Vor dem entscheidenden Durchgang war der Vorsprung der 27-jährigen Jamanka und ihrer vier Jahre jüngere Partnerin auf Meyers Taylor/Gibbs von sieben auf die Winzigkeit von vier Hundertstelsekunden geschrumpft. Doch im Schlussdurchgang konterten sie noch einmal und sicherten sich das Gold. "Sie hat in den letzten Jahren schon gezeigt, dass sie eine ruhige Persönlichkeit ist", sagte Bundestrainer René Spies. "Daran hat sich jetzt nichts geändert, auch zwischen den Läufen wirkte sie sehr ruhig, das hat uns ein gutes Gefühl gegeben. Es war eine sensationelle Leistung." Gratulationen kamen umgehend, etwa aus der Brandenburger Staatskanzlei - Buckwitz startet für den SC Potsdam. Ministerpräsident Dietmar Woidke übermittelte: "Ganz Brandenburg freut sich mit. Überraschende Siege sind doch die schönsten Siege."
Team Deutschland I mit Verletzungspech
Scheider und Drazek hatten Pech. Beide waren schon am Dienstag zu den ersten beiden Läufen verletzt an den Start gegangen. Schneider hatte mit muskulären Problemen am Rücken zu kämpfen, Drazek war vor einer Woche im Training bei einem Hürdensprung umgeknickt. Ihre Vorteile als beste Starterinnen im Feld konnten sie deswegen nicht nutzen.
Auch wenn Schneider und Drazek das erhoffte Ergebnis nicht lieferten, der Erfolg der deutschen Frauen ist dank Jamanka und Buckwitz beeindruckend. Nach dem schwachen Abschneiden in Sotschi und den Rücktritten der Weltmeisterinnen Sandra Kiriasis, Cathleen Martini und Anja Schneiderheinze leitete Cheftrainer Spies einen Neuaufbau ein. Der Lohn folgte nun in Pyeongchang - mit Jamanka an der Spitze. Die ehemalige Hammerwerferin war erst 2013 zum Bobsport gekommen. Die gebürtige Berlinerin, Tochter eines Gambiers und einer Deutschen, zog dafür aus der Metropole in die thüringische Provinz nach Oberhof. Da sie keine Vergangenheit im Rodelbereich hatte wie viele andere Pilotinnen, musste sie sich das Bahngefühl und die Linien schwer erarbeiten. "Manchmal bin ich verzweifelt und konnte nicht immer alles zeigen", sagte sie rückblickend.
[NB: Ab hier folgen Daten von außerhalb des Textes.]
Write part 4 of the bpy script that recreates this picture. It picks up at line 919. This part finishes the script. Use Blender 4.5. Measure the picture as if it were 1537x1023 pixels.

Doch irgendwann zahlte sich ihre Arbeit aus. Ihren bislang größten Erfolg 2017 mit dem EM-Titel in Winterberg holte sie mit Annika Drazek - zwei Jahre nach ihrem Weltcup-Debüt in Königssee. In diesem Weltcup-Winter schaffte sie drei Podestplätze. Nach den Überseerennen, bei denen Drazek fehlte, wurde sie mit der weltbesten Anschieberin in Winterberg Dritte. "Sie bringt einen Wahnsinnsschub in den Bob", schwärmte Jamanka über die ehemalige Sprinterin. Nun hat sie Buckwitz im Heck, die mit Schneider eng befreundet ist. Das ist aber kein Problem. "Wir kommen alle so gut miteinander aus, da gönnt eine der anderen den Erfolg", sagte Jamanka. Auch ein Verdienst von Bobchef Spies.